日: 2012年2月9日

ARMがx86を駆逐する日

月面着陸(Moonshot)」という名のプロジェクトがある。hpが開発を進めているARMサーバーのプロジェクトだ。従来型のサーバと比較して消費電力・設置面積・費用を大幅に削減することができるという。

プロセッサーの歴史はこれまでコンシューマーが主導してきた。20年程前。まだWindows 95が世の中に登場していなかった頃は各社がいろいろなプロセッサーを開発し、競争していた。intelのx86だけでなく、MotorolaのPowerPCやDECのAlpha、hpのPA-RISCなどの様々なプロセッサーが存在していたのだ。しかし、その後は御存知の通りintelが独占体制を築くことに成功する。Windows PCが爆発的に普及し、Windows PCには必ずintelが入っていたからだ。いわゆるwintel体制というやつだ。

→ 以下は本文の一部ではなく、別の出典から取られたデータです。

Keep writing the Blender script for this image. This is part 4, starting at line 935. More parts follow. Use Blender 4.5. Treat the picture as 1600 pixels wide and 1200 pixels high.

プロセッサーの開発は巨額の投資がつきまとう。そのため、どれだけ多くの数がさばけるかが勝敗を決める。intelチップはPCという巨大なマーケットに受け入れられたため、その投資を賄うことができた。その技術をXeonというエンタープライズ向けのチップにも転用し、いつしかサーバー用途にもintelチップが多くを占める状況になった。今やNECのメインフレームでさえ”intel inside”なのだ。DECはCompaqに買収されてAlphaとともに潰えた。さらにそのCompaqを買収したhpもPA-RISCの開発を終了。intelと共同開発しているItaniumは先行きが不透明だ。SunのSPARCはOracleに買収されて息絶え絶えの状況である。

もう一つ生き残ったサーバー向けプロセッサーはIBMのPowerだが、実はPowerは任天堂のWiiに搭載されている。だから、生き残ることができているのだ。

この先もintelが市場を独占するのかどうかはわからない。今後はスマホの普及によってARMチップが台頭してくるからだ。昨年2011年は「世界のスマホ出荷台数がPCとタブレットの合計を初めて上回」ったらしい。ARMは設計会社でしかないため、単純にintelと比較することはできないが、今後ARM陣営の開発投資はintelを上回っていくだろう。

intel側も黙ってそれを見ているわけではなく、新しいAtomチップを開発してスマホに売り込もうとしているが、PCほどの利益が見込めるのだろうか。今の開発投資に見合うだけのマーケットを取ることが目標だとしたら、途方もない数をさばく必要がある。まさにイノベーションのジレンマだ。もはやintelにはあまり先がないように思う。

いずれコンシューマー向けプロセッサーとしてARMが普及した時には、おそらくサーバー向けにもARMが適用されていくことだろう。ARMが搭載されたサーバーは、いったいどんな姿なのだろうか。サーバーラックの扉を開ければ、PoEスイッチのRJ45ポートに、あたかもUSBメモリのように刺さっていたりするのだろうか。どんな未来が来るのか楽しみだ。